Tunisie. Kais Saïed prête serment devant le Parlement
Réélu dès le premier tour de l’élection présidentielle du 6 octobre 2024 où il fut plébiscité à 90,7% des voix, Kaïs Saïed a prêté serment aujourd’hui lundi au Palais du Bardo. Une cérémonie qui s’est tenue devant les deux chambres : l’Assemblée des représentants du peuple et le nouveau Conseil national des régions et des districts (CNRD). La séance plénière extraordinaire commune fut également l’occasion d’un discours de politique générale où Saïed s’est davantage attardé sur les déclarations d’intention que sur son bilan des cinq dernières années.
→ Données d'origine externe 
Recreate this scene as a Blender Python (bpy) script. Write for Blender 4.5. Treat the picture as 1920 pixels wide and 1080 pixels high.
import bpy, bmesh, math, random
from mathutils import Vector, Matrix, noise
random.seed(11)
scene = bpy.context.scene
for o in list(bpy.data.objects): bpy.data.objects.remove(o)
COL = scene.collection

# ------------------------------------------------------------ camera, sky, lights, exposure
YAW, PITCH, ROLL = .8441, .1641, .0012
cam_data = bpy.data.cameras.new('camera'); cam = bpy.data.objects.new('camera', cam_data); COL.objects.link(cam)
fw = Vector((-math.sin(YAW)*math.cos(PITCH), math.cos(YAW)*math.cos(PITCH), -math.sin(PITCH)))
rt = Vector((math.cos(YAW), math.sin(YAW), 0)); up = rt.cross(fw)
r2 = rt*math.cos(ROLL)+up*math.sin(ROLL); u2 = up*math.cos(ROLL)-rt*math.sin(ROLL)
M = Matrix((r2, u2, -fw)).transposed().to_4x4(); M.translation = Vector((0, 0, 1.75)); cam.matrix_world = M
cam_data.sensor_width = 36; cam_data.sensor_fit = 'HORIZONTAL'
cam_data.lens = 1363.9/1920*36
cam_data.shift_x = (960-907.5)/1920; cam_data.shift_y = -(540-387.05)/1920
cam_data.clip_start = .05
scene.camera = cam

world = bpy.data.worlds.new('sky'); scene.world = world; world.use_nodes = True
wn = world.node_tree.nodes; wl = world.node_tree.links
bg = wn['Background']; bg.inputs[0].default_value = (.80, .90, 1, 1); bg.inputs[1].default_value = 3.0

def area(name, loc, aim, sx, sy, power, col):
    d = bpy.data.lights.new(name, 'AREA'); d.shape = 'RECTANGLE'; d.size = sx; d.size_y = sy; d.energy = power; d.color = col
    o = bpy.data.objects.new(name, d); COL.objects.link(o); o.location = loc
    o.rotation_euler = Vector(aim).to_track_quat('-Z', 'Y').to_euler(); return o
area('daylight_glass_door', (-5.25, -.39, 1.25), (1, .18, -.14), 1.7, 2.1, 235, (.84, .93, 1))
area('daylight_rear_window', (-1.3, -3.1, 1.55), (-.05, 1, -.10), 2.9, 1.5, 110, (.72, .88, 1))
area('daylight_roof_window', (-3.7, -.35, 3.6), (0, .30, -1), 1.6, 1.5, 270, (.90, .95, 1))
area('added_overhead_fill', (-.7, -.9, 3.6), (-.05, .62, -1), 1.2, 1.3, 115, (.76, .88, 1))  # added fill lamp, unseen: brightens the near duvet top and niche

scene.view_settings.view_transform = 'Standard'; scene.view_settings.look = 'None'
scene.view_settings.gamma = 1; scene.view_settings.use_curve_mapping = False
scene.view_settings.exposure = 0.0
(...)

La séance s’est déroulée en présence des présidents des deux chambres parlementaires, le chef du gouvernement, le Mufti de la République, l’Archevêque de l’église catholique de Tunis et le Grand Rabbin de Tunis, en plus des membres du gouvernement, des députés et des membres du CNRD.
En vertu de l’article 92 de la Constitution de 2022, le Président de la République élu prête le serment suivant devant les deux chambres parlementaires :
« Je jure par Dieu Tout-Puissant de préserver l’indépendance de la patrie et son intégrité, de respecter la Constitution et la législation de l’État, et de veiller scrupuleusement sur les intérêts de la patrie. »
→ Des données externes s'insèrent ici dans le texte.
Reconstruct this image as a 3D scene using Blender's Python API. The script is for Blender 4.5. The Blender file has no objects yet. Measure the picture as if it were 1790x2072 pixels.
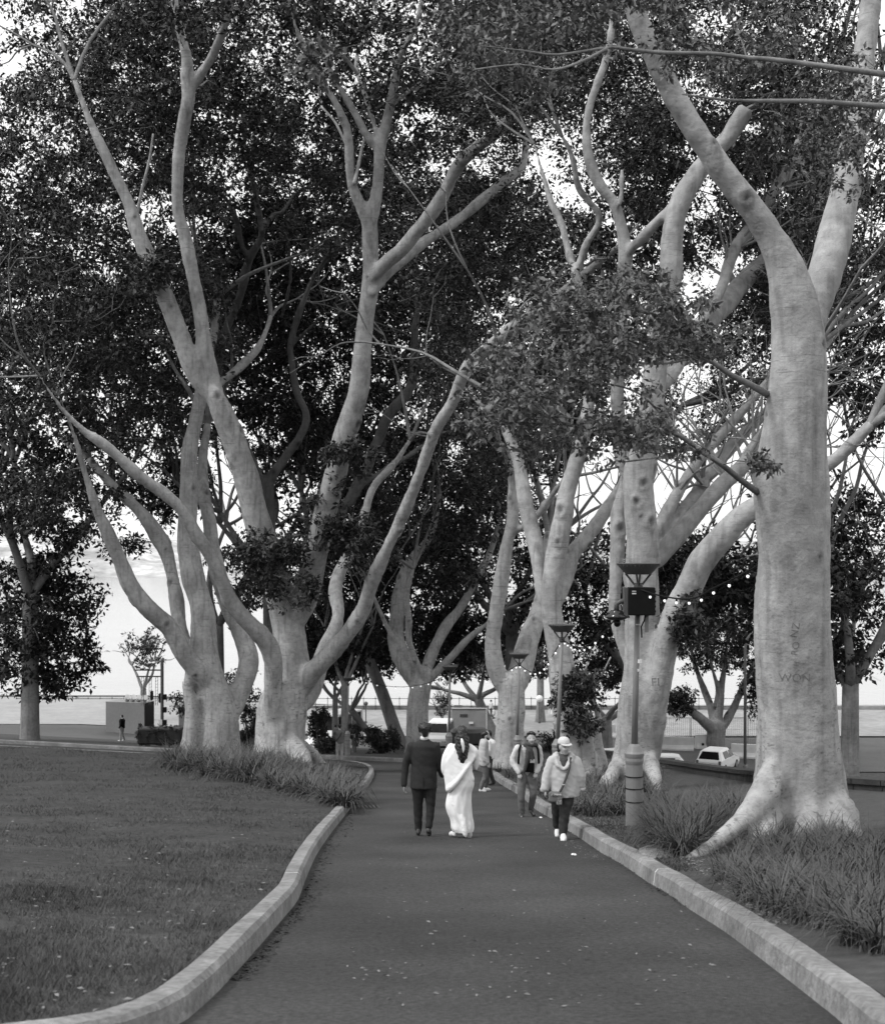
import bpy, bmesh, math, random
import numpy as np
from mathutils import Vector, Matrix, noise as mnoise

random.seed(7)
RNG = np.random.default_rng(11)
SC = bpy.context.scene
COL = SC.collection

# ------------------------------------------------------------------ camera, sky, sun, exposure
F, CX, HY, EYE = 2750.0, 895.0, 1110.0, 1.6        # focal length and horizon in a 1790 x 2072 frame, eye height
cam_d = bpy.data.cameras.new('camera')
cam_d.sensor_fit = 'HORIZONTAL'; cam_d.sensor_width = 36.0
cam_d.lens = F / 1790.0 * 36.0
cam_d.shift_y = (HY - 1036.0) / 1790.0
cam_d.clip_start = 0.1; cam_d.clip_end = 6000
cam_d.dof.use_dof = True; cam_d.dof.focus_distance = 23.0; cam_d.dof.aperture_fstop = 4.0
cam = bpy.data.objects.new('camera', cam_d); COL.objects.link(cam)
cam.location = (0, 0, EYE); cam.rotation_euler = (math.radians(90), 0, 0)
SC.camera = cam

SUN_EL, SUN_AZ = 52.0, 240.0                      # compass style azimuth, 0 = +Y, clockwise: behind the camera, slightly left
world = bpy.data.worlds.new('World'); SC.world = world; world.use_nodes = True
wn = world.node_tree; wn.nodes.clear()
w_out = wn.nodes.new('ShaderNodeOutputWorld'); w_bg = wn.nodes.new('ShaderNodeBackground')
w_sky = wn.nodes.new('ShaderNodeTexSky'); w_sky.sky_type = 'NISHITA'; w_sky.sun_disc = False
w_sky.sun_elevation = math.radians(SUN_EL); w_sky.sun_rotation = math.radians(SUN_AZ)
w_sky.air_density = 1.0; w_sky.dust_density = 6.0; w_sky.ozone_density = 1.0
w_bw = wn.nodes.new('ShaderNodeRGBToBW')           # black and white film: the sky's luminance only
w_mix = wn.nodes.new('ShaderNodeMix'); w_mix.data_type = 'FLOAT'
w_mix.inputs['Factor'].default_value = 0.75        # an overcast layer evens the sky out
w_mix.inputs['B'].default_value = 11.5
w_bg.inputs['Strength'].default_value = 0.1
wn.links.new(w_sky.outputs['Color'], w_bw.inputs['Color'])
wn.links.new(w_bw.outputs['Val'], w_mix.inputs['A'])
wn.links.new(w_mix.outputs['Result'], w_bg.inputs['Color'])
wn.links.new(w_bg.outputs['Background'], w_out.inputs['Surface'])

sun_d = bpy.data.lights.new('sun', 'SUN'); sun_d.energy = 1.5; sun_d.angle = math.radians(12)
sun = bpy.data.objects.new('sun', sun_d); COL.objects.link(sun)
sun.rotation_euler = (math.radians(90 - SUN_EL), 0, math.radians(180 - SUN_AZ))
sun.location = (0, -20, 60)

SC.view_settings.view_transform = 'Standard'; SC.view_settings.look = 'None'
SC.view_settings.gamma = 1.0; SC.view_settings.use_curve_mapping = False
SC.view_settings.exposure = 0.42
SC.render.engine = 'CYCLES'
SC.cycles.use_denoising = True
SC.cycles.use_adaptive_sampling = True; SC.cycles.adaptive_threshold = 0.02
SC.cycles.max_bounces = 5; SC.cycles.diffuse_bounces = 2; SC.cycles.glossy_bounces = 2
SC.cycles.transmission_bounces = 2; SC.cycles.transparent_max_bounces = 4
SC.cycles.caustics_reflective = False; SC.cycles.caustics_refractive = False

# ------------------------------------------------------------------ places
def P(X, Y, d):
    """point d metres ahead that the camera sees at (X, Y)"""
    return Vector((d * (X - CX) / F, d, EYE - d * (Y - HY) / F))

_pd = np.array([-60, 0, 10, 21.7, 40, 65, 70, 90, 105, 117, 130, 400.])
_pz = np.array([8.1, 0, -1.36, -2.94, -5.38, -8.56, -9.17, -11.95, -13.75, -14.2, -14.35, -14.5])
def prof(y): return np.interp(y, _pd, _pz)
def sstep(a, b, v):
    t = np.clip((np.asarray(v, float) - a) / (b - a), 0, 1); return t * t * (3 - 2 * t)
_dg = np.linspace(4.0, 115, 4000)
def dist(X, Y, lift=0.0):
    """distance at which the line of sight meets the slope (raised by lift)"""
    Yg = HY + F * (EYE - (prof(_dg) + lift)) / _dg
    return float(np.interp(-Y, -Yg, _dg))
def xy(X, Y, lift=0.0):
    d = dist(X, Y, lift); return (d * (X - CX) / F, d)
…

Un manifeste enflammé en vue de son second mandat
Le président Saïed a déclaré dans son discours de prestation de serment aux allures de manifeste de IIème République que le peuple tunisien « a dit son mot en toute liberté le 6 octobre », tout en annonçant la nécessité d’« entamer une révolution législative qui concrétise ses espoirs ». L’opposition dont une majeure partie a boycotté le scrutin ou en fut écartée par voie judiciaire a aussitôt dénoncé « la perpétuation d’une politique des vibrants slogans ».
Dans son allocution, Saïed a malgré tout esquissé une ébauche de programme économique aux accents résolument souverainistes : « les plus grands défis sur lesquels nous travaillerons sans relâche sont d’ouvrir une nouvelle voie aux sans-emplois et plus particulièrement aux jeunes […]. Il faut bâtir une économie nationale basée sur la création des richesses, à la lumière de choix économiques nationaux issus de la volonté du peuple. Il sera ainsi possible de réaliser ce qui était considéré comme un rêve ou relevant de l’impossible », a-t-il entonné.
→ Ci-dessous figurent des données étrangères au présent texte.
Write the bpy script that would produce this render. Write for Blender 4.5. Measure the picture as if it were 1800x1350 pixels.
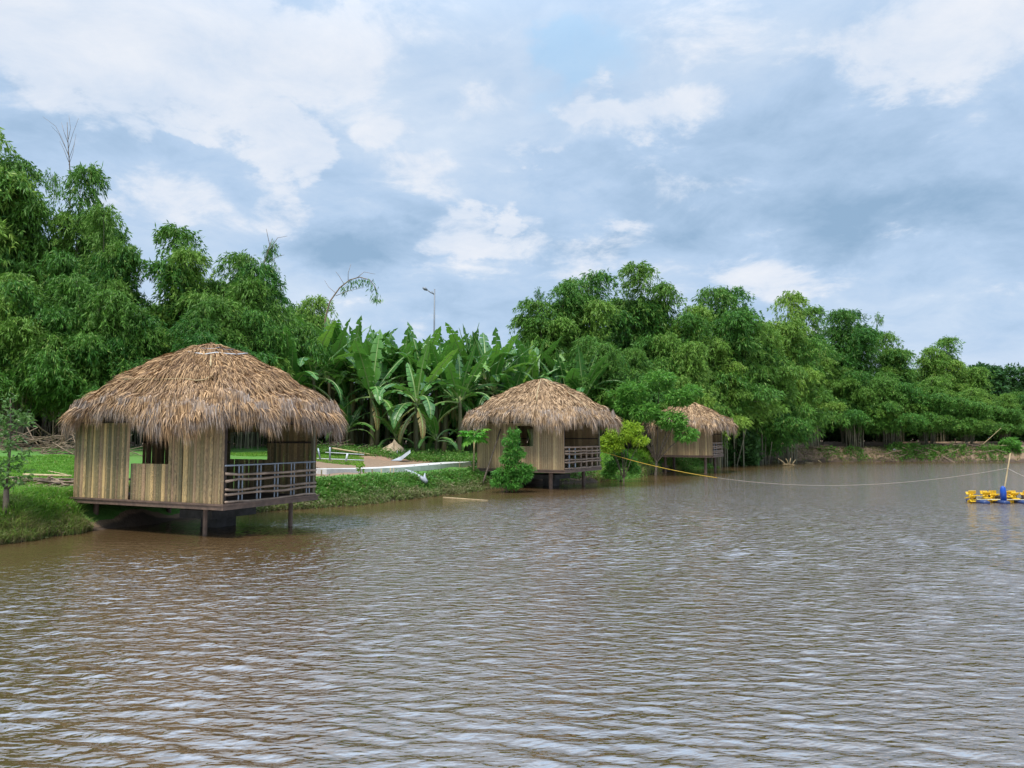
import bpy, math, random
import numpy as np

# ------------------------------------------------------------------ camera, light, exposure
SC = bpy.context.scene
for o in list(bpy.data.objects):
    bpy.data.objects.remove(o)
F, HZ, CH = 1300.0, 770.0, 2.44          # focal length (px of an 1800 px wide frame), horizon row, camera height
TILT = math.atan((HZ - 675.0) / F)
cam_d = bpy.data.cameras.new('camera'); cam = bpy.data.objects.new('camera', cam_d)
SC.collection.objects.link(cam)
cam_d.sensor_width = 36.0; cam_d.lens = 36.0 * F / 1800.0
cam_d.clip_start = 0.05; cam_d.clip_end = 5000.0
cam.location = (0, 0, CH); cam.rotation_euler = (math.pi / 2 + TILT, 0, 0)
SC.camera = cam
SC.view_settings.view_transform = 'Standard'
try: SC.view_settings.look = 'None'
except Exception: pass
SC.view_settings.exposure = 0.0; SC.view_settings.gamma = 1.0
SC.view_settings.use_curve_mapping = False
SC.cycles.max_bounces = 7; SC.cycles.diffuse_bounces = 3; SC.cycles.glossy_bounces = 3
SC.cycles.transmission_bounces = 4
SC.cycles.sample_clamp_direct = 3.0; SC.cycles.sample_clamp_indirect = 3.0

SUN_EL, SUN_AZ = 65.0, 205.0              # degrees; azimuth clockwise from +Y: behind the camera, a little to the left
SUN_POWER = 4.0
sun_d = bpy.data.lights.new('sun', 'SUN'); sun = bpy.data.objects.new('sun', sun_d)
SC.collection.objects.link(sun)
sun_d.energy = SUN_POWER; sun_d.angle = math.radians(12); sun_d.color = (1.0, 0.95, 0.87)
sun.rotation_euler = (math.radians(90 - SUN_EL), 0, math.radians(180 - SUN_AZ))

ct, st = math.cos(TILT), math.sin(TILT)
def ray(px, py):
    a, b = (px - 900.0) / F, (675.0 - py) / F
    return np.array((a, ct - b * st, st + b * ct))
def at(px, py, y):                         # the point seen at a photo pixel, y metres ahead
    d = ray(px, py); k = y / d[1]
    return np.array((d[0] * k, y, CH + d[2] * k))
def on_plane(px, py, z=0.0):
    d = ray(px, py); k = (z - CH) / d[2]
    return np.array((d[0] * k, d[1] * k, z))
def proj(p):
    x, y, z = p[0], p[1], p[2] - CH
    zc = y * ct + z * st; yc = -y * st + z * ct
    return 900 + F * x / zc, 675 - F * yc / zc

# ------------------------------------------------------------------ node helper
class N:
    def __init__(s, tree): s.t = tree; s.n = tree.nodes; s.l = tree.links
    def add(s, typ, **kw):
        nd = s.n.new(typ)
        for k, v in kw.items(): setattr(nd, k, v)
        return nd
    def put(s, sock, v):
        if v is None: return
        if isinstance(v, bpy.types.NodeSocket): s.l.new(v, sock)
        else:
            if hasattr(sock, 'default_value'):
                try: sock.default_value = v
                except Exception:
                    sock.default_value = tuple(v) + (1.0,)
    def math(s, op, a, b=None, c=None, clamp=False):
        nd = s.add('ShaderNodeMath', operation=op, use_clamp=clamp)
        s.put(nd.inputs[0], a); s.put(nd.inputs[1], b); s.put(nd.inputs[2], c)
        return nd.outputs[0]
    def mix(s, f, a, b, blend='MIX'):
        nd = s.add('ShaderNodeMix', data_type='RGBA', blend_type=blend)
        s.put(nd.inputs[0], f)
        for i, v in ((6, a), (7, b)):
            if isinstance(v, bpy.types.NodeSocket): s.l.new(v, nd.inputs[i])
            else: nd.inputs[i].default_value = tuple(v)[:3] + (1.0,)
        return nd.outputs[2]
    def noise(s, vec, scale, detail=3.0, rough=0.5, dist=0.0):
        nd = s.add('ShaderNodeTexNoise'); s.put(nd.inputs['Vector'], vec)
        nd.inputs['Scale'].default_value = scale; nd.inputs['Detail'].default_value = detail
        nd.inputs['Roughness'].default_value = rough; nd.inputs['Distortion'].default_value = dist
        return nd.outputs[0]
    def step(s, v, lo, hi, a=0.0, b=1.0):
        nd = s.add('ShaderNodeMapRange', interpolation_type='SMOOTHSTEP')
        s.put(nd.inputs[0], v); s.put(nd.inputs[1], lo); s.put(nd.inputs[2], hi); s.put(nd.inputs[3], a); s.put(nd.inputs[4], b)
        return nd.outputs[0]
    def ramp(s, v, stops):
        nd = s.add('ShaderNodeValToRGB'); s.put(nd.inputs[0], v)
        e = nd.color_ramp.elements
        while len(e) < len(stops): e.new(0.5)
        for q, (p, c) in zip(e, stops): q.position = p; q.color = tuple(c) + (1.0,)
        return nd.outputs[0]
    def mapping(s, vec, scale=(1, 1, 1), rot=(0, 0, 0), loc=(0, 0, 0)):
        nd = s.add('ShaderNodeMapping'); s.put(nd.inputs[0], vec)
        nd.inputs['Scale'].default_value = scale; nd.inputs['Rotation'].default_value = rot; nd.inputs['Location'].default_value = loc
        return nd.outputs[0]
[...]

Sur un ton plus vindicatif, Saïed a ensuite évoqué ce qu’il a qualifiées de « tentatives dissimulées ou apparentes visant à avorter la Révolution » de 2011 dans le but de sauvegarder l’ancien régime avec des changements artificiels : « L’objectif était de laisser notre pays gouverné par ceux qui veulent rester dans les coulisses afin de spolier le peuple à nouveau et contrôler ses ressources », a-t-il renchéri.
Un complotisme décomplexé
Dans un registre conspirationniste affiché, Kais Saïed a estimé que « l’ultime pacte criminel a consisté à entraîner la Tunisie dans un cercle de luttes fratricides et de diviser le pays », ajoutant que « les élus du peuple ont déjoué des plans élaborés par des agents du sionisme mondial et des membres de la franc-maçonnerie ». « Il n’y a pas de place pour les traîtres, les collaborateurs et ceux qui se jettent dans les bras des cercles colonialistes », a-t-il encore souligné dans le jargon désormais habituel de la présidence ancré dans le champ lexical de la traîtrise et du bellicisme.
Mais si l’ensemble du discours fut prononcé sur un ton acrimonieux, le président de la République a tout de même tempéré en laissant la place à un semblant de possibilité de dialogue national : « la porte vers la réconciliation pourrait être ouverte à nouveau », a-t-il concédé notamment à l’adresse du monde des affaires. « Ceux qui veulent restituer l’argent du peuple seront les bienvenus. Il n’y a aucune raison pour eux de rester en prison ou en état de fuite », a-t-il assuré.
Considérant que le peuple tunisien a récupéré sa révolution, Saïed a conclu que c’est désormais à l’Etat de retrouver son rôle social providentiel. A cet égard, il a fait noter que les établissements et les institutions de l’Etat seront préservés « une fois assainies » de la corruption qui les gangrène.
Le chef de l’Etat a enfin réaffirmé la position indéfectible de la Tunisie aux côtés du Liban et de tous les peuples opprimés, dont en premier lieu le peuple palestinien jusqu’au recouvrement de son droit à un Etat indépendant « sur l’ensemble du territoire de la Palestine avec Jérusalem pour capitale ».